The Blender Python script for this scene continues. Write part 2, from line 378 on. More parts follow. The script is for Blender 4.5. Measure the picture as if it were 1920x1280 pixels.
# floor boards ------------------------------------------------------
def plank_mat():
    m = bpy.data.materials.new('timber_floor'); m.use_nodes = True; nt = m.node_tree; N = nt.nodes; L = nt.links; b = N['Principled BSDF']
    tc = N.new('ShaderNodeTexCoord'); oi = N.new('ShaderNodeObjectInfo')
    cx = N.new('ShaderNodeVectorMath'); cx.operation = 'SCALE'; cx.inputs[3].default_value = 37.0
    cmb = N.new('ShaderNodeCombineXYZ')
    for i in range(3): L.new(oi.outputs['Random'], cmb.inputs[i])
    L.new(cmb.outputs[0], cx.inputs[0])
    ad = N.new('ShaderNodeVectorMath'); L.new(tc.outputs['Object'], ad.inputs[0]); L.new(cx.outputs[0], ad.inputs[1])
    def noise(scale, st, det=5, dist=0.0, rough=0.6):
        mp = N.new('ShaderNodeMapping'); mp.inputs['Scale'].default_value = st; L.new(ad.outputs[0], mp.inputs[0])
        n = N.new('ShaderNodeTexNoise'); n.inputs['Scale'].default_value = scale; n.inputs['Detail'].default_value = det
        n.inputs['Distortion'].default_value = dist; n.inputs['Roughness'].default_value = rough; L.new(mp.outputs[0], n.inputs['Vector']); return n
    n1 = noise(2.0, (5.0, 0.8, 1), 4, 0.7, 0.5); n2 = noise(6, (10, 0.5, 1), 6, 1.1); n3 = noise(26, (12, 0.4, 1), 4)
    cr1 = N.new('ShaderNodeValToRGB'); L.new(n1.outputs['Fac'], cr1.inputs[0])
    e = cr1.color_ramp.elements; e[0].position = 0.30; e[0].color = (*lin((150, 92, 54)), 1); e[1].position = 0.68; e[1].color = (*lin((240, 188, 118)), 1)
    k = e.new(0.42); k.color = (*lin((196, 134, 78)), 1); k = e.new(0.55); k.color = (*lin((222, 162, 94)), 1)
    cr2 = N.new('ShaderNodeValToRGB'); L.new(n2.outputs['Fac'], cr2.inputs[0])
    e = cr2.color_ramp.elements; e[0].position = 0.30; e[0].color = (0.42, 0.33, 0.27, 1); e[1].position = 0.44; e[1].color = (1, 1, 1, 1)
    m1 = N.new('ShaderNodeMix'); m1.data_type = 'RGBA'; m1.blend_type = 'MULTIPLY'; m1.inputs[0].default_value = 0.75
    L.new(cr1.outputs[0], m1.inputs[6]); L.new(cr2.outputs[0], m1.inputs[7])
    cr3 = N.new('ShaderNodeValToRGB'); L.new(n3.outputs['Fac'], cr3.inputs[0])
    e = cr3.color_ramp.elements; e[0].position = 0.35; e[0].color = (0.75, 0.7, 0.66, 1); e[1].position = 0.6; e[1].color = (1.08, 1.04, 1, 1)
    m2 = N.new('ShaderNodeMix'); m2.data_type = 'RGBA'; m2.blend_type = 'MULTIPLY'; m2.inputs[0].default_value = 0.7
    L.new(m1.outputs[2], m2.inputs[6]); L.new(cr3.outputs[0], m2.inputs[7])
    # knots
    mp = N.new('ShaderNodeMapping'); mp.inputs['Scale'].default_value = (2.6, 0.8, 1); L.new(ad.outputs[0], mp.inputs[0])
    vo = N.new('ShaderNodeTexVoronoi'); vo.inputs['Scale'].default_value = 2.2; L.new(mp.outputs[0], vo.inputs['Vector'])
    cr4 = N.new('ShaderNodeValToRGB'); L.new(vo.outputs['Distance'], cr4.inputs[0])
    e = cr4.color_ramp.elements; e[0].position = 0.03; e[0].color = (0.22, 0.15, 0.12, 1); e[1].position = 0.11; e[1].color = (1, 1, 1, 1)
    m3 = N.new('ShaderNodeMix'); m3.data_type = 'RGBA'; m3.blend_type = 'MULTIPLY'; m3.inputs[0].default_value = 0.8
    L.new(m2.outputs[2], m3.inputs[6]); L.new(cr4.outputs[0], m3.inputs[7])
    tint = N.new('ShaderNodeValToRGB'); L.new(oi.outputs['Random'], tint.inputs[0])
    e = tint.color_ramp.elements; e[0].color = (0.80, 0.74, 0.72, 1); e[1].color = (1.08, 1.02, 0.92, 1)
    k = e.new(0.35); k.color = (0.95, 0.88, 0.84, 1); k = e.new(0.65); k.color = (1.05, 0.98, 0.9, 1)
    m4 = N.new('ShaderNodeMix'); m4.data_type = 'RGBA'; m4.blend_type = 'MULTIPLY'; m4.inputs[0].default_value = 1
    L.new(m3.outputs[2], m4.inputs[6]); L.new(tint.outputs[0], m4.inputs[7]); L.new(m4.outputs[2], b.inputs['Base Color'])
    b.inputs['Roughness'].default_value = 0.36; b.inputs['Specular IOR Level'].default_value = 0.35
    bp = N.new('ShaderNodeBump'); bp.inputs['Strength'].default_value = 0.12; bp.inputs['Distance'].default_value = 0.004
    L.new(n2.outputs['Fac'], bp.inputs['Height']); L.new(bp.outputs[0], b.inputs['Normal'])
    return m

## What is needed
Write out the full listing exactly as given.

## Result for this exercise
The Blender Python script for this scene continues. Write part 2, from line 378 on. More parts follow. The script is for Blender 4.5. Measure the picture as if it were 1920x1280 pixels.
# floor boards ------------------------------------------------------
def plank_mat():
    m = bpy.data.materials.new('timber_floor'); m.use_nodes = True; nt = m.node_tree; N = nt.nodes; L = nt.links; b = N['Principled BSDF']
    tc = N.new('ShaderNodeTexCoord'); oi = N.new('ShaderNodeObjectInfo')
    cx = N.new('ShaderNodeVectorMath'); cx.operation = 'SCALE'; cx.inputs[3].default_value = 37.0
    cmb = N.new('ShaderNodeCombineXYZ')
    for i in range(3): L.new(oi.outputs['Random'], cmb.inputs[i])
    L.new(cmb.outputs[0], cx.inputs[0])
    ad = N.new('ShaderNodeVectorMath'); L.new(tc.outputs['Object'], ad.inputs[0]); L.new(cx.outputs[0], ad.inputs[1])
    def noise(scale, st, det=5, dist=0.0, rough=0.6):
        mp = N.new('ShaderNodeMapping'); mp.inputs['Scale'].default_value = st; L.new(ad.outputs[0], mp.inputs[0])
        n = N.new('ShaderNodeTexNoise'); n.inputs['Scale'].default_value = scale; n.inputs['Detail'].default_value = det
        n.inputs['Distortion'].default_value = dist; n.inputs['Roughness'].default_value = rough; L.new(mp.outputs[0], n.inputs['Vector']); return n
    n1 = noise(2.0, (5.0, 0.8, 1), 4, 0.7, 0.5); n2 = noise(6, (10, 0.5, 1), 6, 1.1); n3 = noise(26, (12, 0.4, 1), 4)
    cr1 = N.new('ShaderNodeValToRGB'); L.new(n1.outputs['Fac'], cr1.inputs[0])
    e = cr1.color_ramp.elements; e[0].position = 0.30; e[0].color = (*lin((150, 92, 54)), 1); e[1].position = 0.68; e[1].color = (*lin((240, 188, 118)), 1)
    k = e.new(0.42); k.color = (*lin((196, 134, 78)), 1); k = e.new(0.55); k.color = (*lin((222, 162, 94)), 1)
    cr2 = N.new('ShaderNodeValToRGB'); L.new(n2.outputs['Fac'], cr2.inputs[0])
    e = cr2.color_ramp.elements; e[0].position = 0.30; e[0].color = (0.42, 0.33, 0.27, 1); e[1].position = 0.44; e[1].color = (1, 1, 1, 1)
    m1 = N.new('ShaderNodeMix'); m1.data_type = 'RGBA'; m1.blend_type = 'MULTIPLY'; m1.inputs[0].default_value = 0.75
    L.new(cr1.outputs[0], m1.inputs[6]); L.new(cr2.outputs[0], m1.inputs[7])
    cr3 = N.new('ShaderNodeValToRGB'); L.new(n3.outputs['Fac'], cr3.inputs[0])
    e = cr3.color_ramp.elements; e[0].position = 0.35; e[0].color = (0.75, 0.7, 0.66, 1); e[1].position = 0.6; e[1].color = (1.08, 1.04, 1, 1)
    m2 = N.new('ShaderNodeMix'); m2.data_type = 'RGBA'; m2.blend_type = 'MULTIPLY'; m2.inputs[0].default_value = 0.7
    L.new(m1.outputs[2], m2.inputs[6]); L.new(cr3.outputs[0], m2.inputs[7])
    # knots
    mp = N.new('ShaderNodeMapping'); mp.inputs['Scale'].default_value = (2.6, 0.8, 1); L.new(ad.outputs[0], mp.inputs[0])
    vo = N.new('ShaderNodeTexVoronoi'); vo.inputs['Scale'].default_value = 2.2; L.new(mp.outputs[0], vo.inputs['Vector'])
    cr4 = N.new('ShaderNodeValToRGB'); L.new(vo.outputs['Distance'], cr4.inputs[0])
    e = cr4.color_ramp.elements; e[0].position = 0.03; e[0].color = (0.22, 0.15, 0.12, 1); e[1].position = 0.11; e[1].color = (1, 1, 1, 1)
    m3 = N.new('ShaderNodeMix'); m3.data_type = 'RGBA'; m3.blend_type = 'MULTIPLY'; m3.inputs[0].default_value = 0.8
    L.new(m2.outputs[2], m3.inputs[6]); L.new(cr4.outputs[0], m3.inputs[7])
    tint = N.new('ShaderNodeValToRGB'); L.new(oi.outputs['Random'], tint.inputs[0])
    e = tint.color_ramp.elements; e[0].color = (0.80, 0.74, 0.72, 1); e[1].color = (1.08, 1.02, 0.92, 1)
    k = e.new(0.35); k.color = (0.95, 0.88, 0.84, 1); k = e.new(0.65); k.color = (1.05, 0.98, 0.9, 1)
    m4 = N.new('ShaderNodeMix'); m4.data_type = 'RGBA'; m4.blend_type = 'MULTIPLY'; m4.inputs[0].default_value = 1
    L.new(m3.outputs[2], m4.inputs[6]); L.new(tint.outputs[0], m4.inputs[7]); L.new(m4.outputs[2], b.inputs['Base Color'])
    b.inputs['Roughness'].default_value = 0.36; b.inputs['Specular IOR Level'].default_value = 0.35
    bp = N.new('ShaderNodeBump'); bp.inputs['Strength'].default_value = 0.12; bp.inputs['Distance'].default_value = 0.004
    L.new(n2.outputs['Fac'], bp.inputs['Height']); L.new(bp.outputs[0], b.inputs['Normal'])
    return m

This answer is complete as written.